The other day in the closing seconds of an NBA game a player (Bob Sura of the Atlanta Hawks, if you're keeping score at home) threw up a bad shot on purpose so he could get his own rebound and assure himself his third triple-double (double digits in points, rebounds and assists) for the third consecutive game. It worked, and it was quite a feat: only a handful of players have ever done the three-in-a-row before. Even better, the first of the three was his first triple-double of his career. So everyone was happy for him, right? Sadly, no.

Too many people who watch sports, it seems, have a certain notion of 'sportsmanship,' and they think that Sura's little stab at personal glory went against it. Note, of course, that the people who complained the most aren't athletes at all, and couldn't be if their lives depended on it. This is especially true of the commissioner--commissioners of all the major sports are pedantic reactionaries who care more about the perception of sportsmanship and the image of the game than they do about the games themselves and the sportsmen who play them.

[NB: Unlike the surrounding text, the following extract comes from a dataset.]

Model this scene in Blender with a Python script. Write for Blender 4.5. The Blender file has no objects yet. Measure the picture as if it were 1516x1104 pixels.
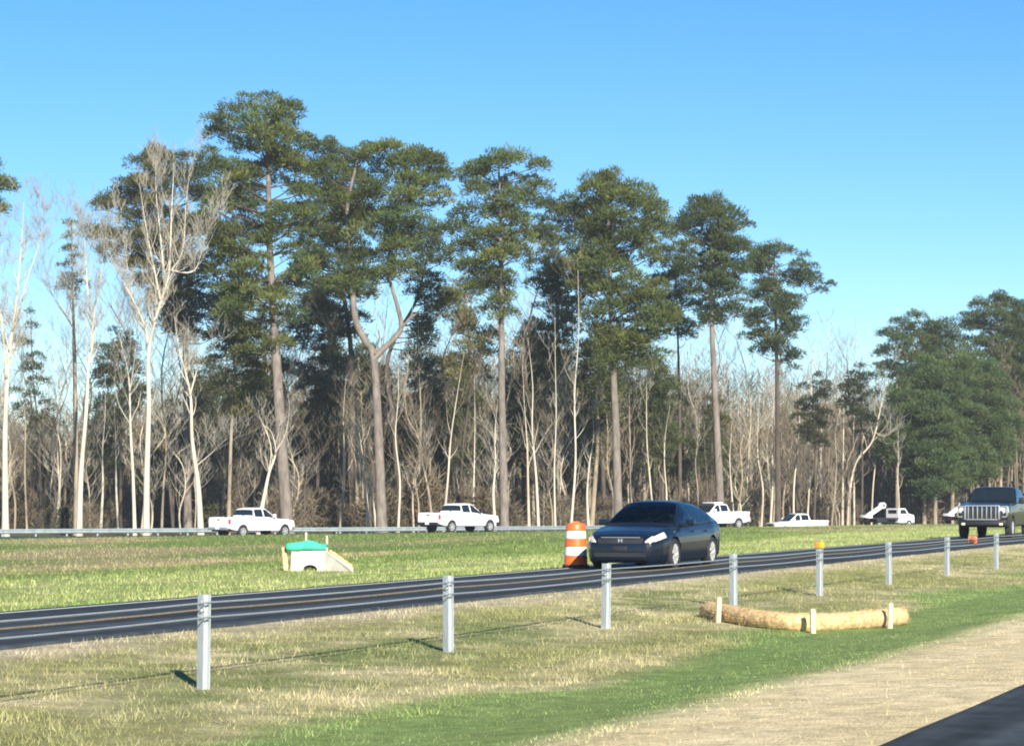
import bpy, bmesh, math, random
import numpy as np
from mathutils import Vector, Matrix

# ------------------------------------------------------------------ camera, sky, sun
F = 3600.0                      # focal length in photo pixels (1516 wide)
CX, HY = 758.0, 736.0           # optical axis column, horizon row
CZ = 1.55                       # eye height above the highway
AL = math.radians(21.4)         # the roads run this far right of the view axis
SA, CA = math.sin(AL), math.cos(AL)
scene = bpy.context.scene
C = scene.collection
cam = bpy.data.objects.new('camera', bpy.data.cameras.new('camera'))
C.objects.link(cam)
cam.location = (0, 0, CZ)
cam.rotation_euler = (math.radians(90), 0, 0)
cam.data.sensor_width = 36.0
cam.data.lens = 36.0 * F / 1516.0
cam.data.shift_y = (HY - 552.0) / 1516.0
cam.data.clip_start = 0.5
cam.data.clip_end = 3000
scene.camera = cam

SUN_EL, SUN_AZ = math.radians(25), math.radians(163)    # azimuth clockwise from +Y
w = bpy.data.worlds.new("World"); scene.world = w; w.use_nodes = True
wn = w.node_tree.nodes; wl = w.node_tree.links
sky = wn.new('ShaderNodeTexSky'); sky.sky_type = 'NISHITA'; sky.sun_disc = False
sky.sun_elevation = SUN_EL; sky.sun_rotation = SUN_AZ
sky.air_density = 1.0; sky.dust_density = 0.0; sky.ozone_density = 3.0; sky.altitude = 2000
hs = wn.new('ShaderNodeHueSaturation'); hs.inputs['Saturation'].default_value = 1.28
wl.new(sky.outputs[0], hs.inputs['Color']); wl.new(hs.outputs[0], wn['Background'].inputs[0])
wn['Background'].inputs[1].default_value = 0.077
sd = bpy.data.lights.new('sun', 'SUN'); sd.energy = 5.0; sd.angle = math.radians(0.53); sd.color = (1.0, 0.935, 0.82)
so = bpy.data.objects.new('sun', sd); C.objects.link(so)
tosun = Vector((math.sin(SUN_AZ)*math.cos(SUN_EL), math.cos(SUN_AZ)*math.cos(SUN_EL), math.sin(SUN_EL)))
so.rotation_euler = tosun.to_track_quat('Z', 'Y').to_euler()
so.location = (30, -60, 60)
scene.view_settings.view_transform = 'Standard'; scene.view_settings.look = 'None'
scene.view_settings.gamma = 1.0; scene.view_settings.use_curve_mapping = False
scene.view_settings.exposure = 1.0
scene.render.engine = 'CYCLES'
scene.cycles.max_bounces = 5; scene.cycles.diffuse_bounces = 2; scene.cycles.glossy_bounces = 3
scene.cycles.transmission_bounces = 3; scene.cycles.transparent_max_bounces = 4
scene.cycles.filter_width = 1.9
scene.cycles.use_adaptive_sampling = True

R = np.random.default_rng(7)
random.seed(7)

# ------------------------------------------------------------------ helpers
def tag(o, label=None, cat=None, group=None, kind=None):
    if label: o['label'] = label
    if cat: o['category'] = cat
    if group: o['group'] = group
    if kind: o['kind'] = kind
    return o

def thing(name, label, cat, loc=(0, 0, 0), rz=0, group=None):
    o = bpy.data.objects.new(name, None); C.objects.link(o)
    o.location = loc; o.rotation_euler = (0, 0, rz)
    return tag(o, label, cat, group)

def PX(x, y, zf):               # photo pixel at metres-per-pixel zf -> world point
    return ((x - CX) * zf, zf * F, CZ + (HY - y) * zf)

def road(s, L):                 # along-road metres, metres left of our own path
    return s * SA - L * CA, s * CA + L * SA

def at_xL(x, L):                # where the sight line through column x meets lateral offset L
    u = (x - CX) / F
    Y = L / (SA - u * CA)
    return u * Y, Y

class MB:
    def __init__(s): s.v = []; s.f = []; s.sm = []
    def add(s, vs, fs, smooth=False):
        b = len(s.v); s.v += [tuple(p) for p in vs]
        s.f += [tuple(i + b for i in f) for f in fs]; s.sm += [smooth] * len(fs)
    def box(s, c, d, rz=0, ry=0, rx=0, bev=0.0):
        bm = bmesh.new(); bmesh.ops.create_cube(bm, size=1)
        bmesh.ops.scale(bm, vec=d, verts=bm.verts)
        if bev:
            bmesh.ops.bevel(bm, geom=bm.edges[:], offset=bev, segments=2, profile=0.6, affect='EDGES')
        M = Matrix.Translation(c) @ Matrix.Rotation(rz, 4, 'Z') @ Matrix.Rotation(ry, 4, 'Y') @ Matrix.Rotation(rx, 4, 'X')
        bm.transform(M); bm.verts.index_update()
        s.add([v.co for v in bm.verts], [[v.index for v in f.verts] for f in bm.faces]); bm.free()
    def tube(s, pts, rad, n=8, cap=True):
        pts = [Vector(p) for p in pts]
        if not hasattr(rad, '__len__'): rad = [rad] * len(pts)
        vs, fs = [], []
        for i, p in enumerate(pts):
            d = (pts[min(i+1, len(pts)-1)] - pts[max(i-1, 0)])
            d = d.normalized() if d.length > 1e-9 else Vector((0, 0, 1))
            a = d.cross(Vector((0.31, 0.95, 0.05)))
            if a.length < 0.05: a = d.cross(Vector((1, 0, 0)))
            a.normalize(); b = d.cross(a)
            for k in range(n):
                t = 2 * math.pi * k / n
                vs.append(p + (a * math.cos(t) + b * math.sin(t)) * rad[i])
        for i in range(len(pts) - 1):
            for k in range(n):
                fs.append((i*n+k, i*n+(k+1) % n, (i+1)*n+(k+1) % n, (i+1)*n+k))
        if cap and n > 3:
            fs.append(tuple(range(n))[::-1]); fs.append(tuple((len(pts)-1)*n + k for k in range(n)))
        s.add(vs, fs, True)
    def lathe(s, prof, n=24, c=(0, 0, 0), axis='Z'):
        vs, fs = [], []
        for r, z in prof:
            for k in range(n):
                t = 2*math.pi*k/n; x, y = r*math.cos(t), r*math.sin(t)
                p = (x, y, z) if axis == 'Z' else (x, z, y)
                vs.append((p[0]+c[0], p[1]+c[1], p[2]+c[2]))
        for i in range(len(prof)-1):
            for k in range(n):
                q = (i*n+k, i*n+(k+1) % n, (i+1)*n+(k+1) % n, (i+1)*n+k)
                fs.append(q if axis == 'Z' else q[::-1])
        s.add(vs, fs, True)
    def prism(s, poly, t0, t1, plane='XZ'):
        n = len(poly)
        if plane == 'XZ': vs = [(a, t0, b) for a, b in poly] + [(a, t1, b) for a, b in poly]
        elif plane == 'XY': vs = [(a, b, t0) for a, b in poly] + [(a, b, t1) for a, b in poly]
        else: vs = [(t0, a, b) for a, b in poly] + [(t1, a, b) for a, b in poly]
        fs = [tuple(range(n)), tuple(range(2*n-1, n-1, -1))]
        fs += [(i, i+n, (i+1) % n + n, (i+1) % n) for i in range(n)]
        s.add(vs, fs)
    def build(s, name, m, parent=None, loc=None, sharp=35):
        me = bpy.data.meshes.new(name); me.from_pydata(s.v, [], s.f)
        me.materials.append(m)
        bm = bmesh.new(); bm.from_mesh(me)
        bmesh.ops.recalc_face_normals(bm, faces=bm.faces); bm.to_mesh(me); bm.free()
        me.polygons.foreach_set('use_smooth', s.sm)
        if sharp: me.set_sharp_from_angle(angle=math.radians(sharp))
        o = bpy.data.objects.new(name, me); C.objects.link(o)
        if parent: o.parent = parent
        if loc: o.location = loc
        return o

def soup(name, V, m, parent=None, tint=None, k=4):
    """V: (N,k,3) array of separate k-gons; tint: (N,3) own colour of each."""
    V = np.asarray(V, dtype=np.float32); N = V.shape[0]
    me = bpy.data.meshes.new(name)
    me.vertices.add(N*k); me.vertices.foreach_set('co', V.reshape(-1))
    me.loops.add(N*k); me.loops.foreach_set('vertex_index', np.arange(N*k, dtype=np.int32))
    me.polygons.add(N); me.polygons.foreach_set('loop_start', np.arange(0, N*k, k, dtype=np.int32))
    me.update(calc_edges=True)
    if tint is not None:
        a = me.color_attributes.new('tint', 'FLOAT_COLOR', 'POINT')
        c = np.ones((N, k, 4), dtype=np.float32); c[:, :, :3] = np.asarray(tint)[:, None, :]
        a.data.foreach_set('color', c.reshape(-1))
    me.materials.append(m)
    o = bpy.data.objects.new(name, me); C.objects.link(o)
    if parent: o.parent = parent
    return o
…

Because really, who did this hurt? Sura's teammates liked it, his coaches liked it, the crowd liked it I'm sure (I believe it was a home game for Atlanta); and the opposition Nets didn't mind too much, because they were losing by a big margin anyways and I'm sure they just wanted to go home. What good does it do anyone to take the triple-double off the books, and make Sura apologize in public to boot? Besides making a few self-important non-athletes feel better about themselves, of course. And it's not even like Sura was playing selfishly: that little thing about 'double-digit assists' means he passed the ball off pretty well too.

All told, this is just a big ridiculous fiasco that makes me sputter with indignity, rather like I do when I hear people wax indignant about 'excessive celebration' by NFL players. Or talk-show denizens moaning about baseball salaries being too high. Who created this absurd image of hero-athletes being perfect examples of humanity, and stuck-up humanity that never has any fun at that? Fans and commissioners, I think. And those folks who run the Olympics.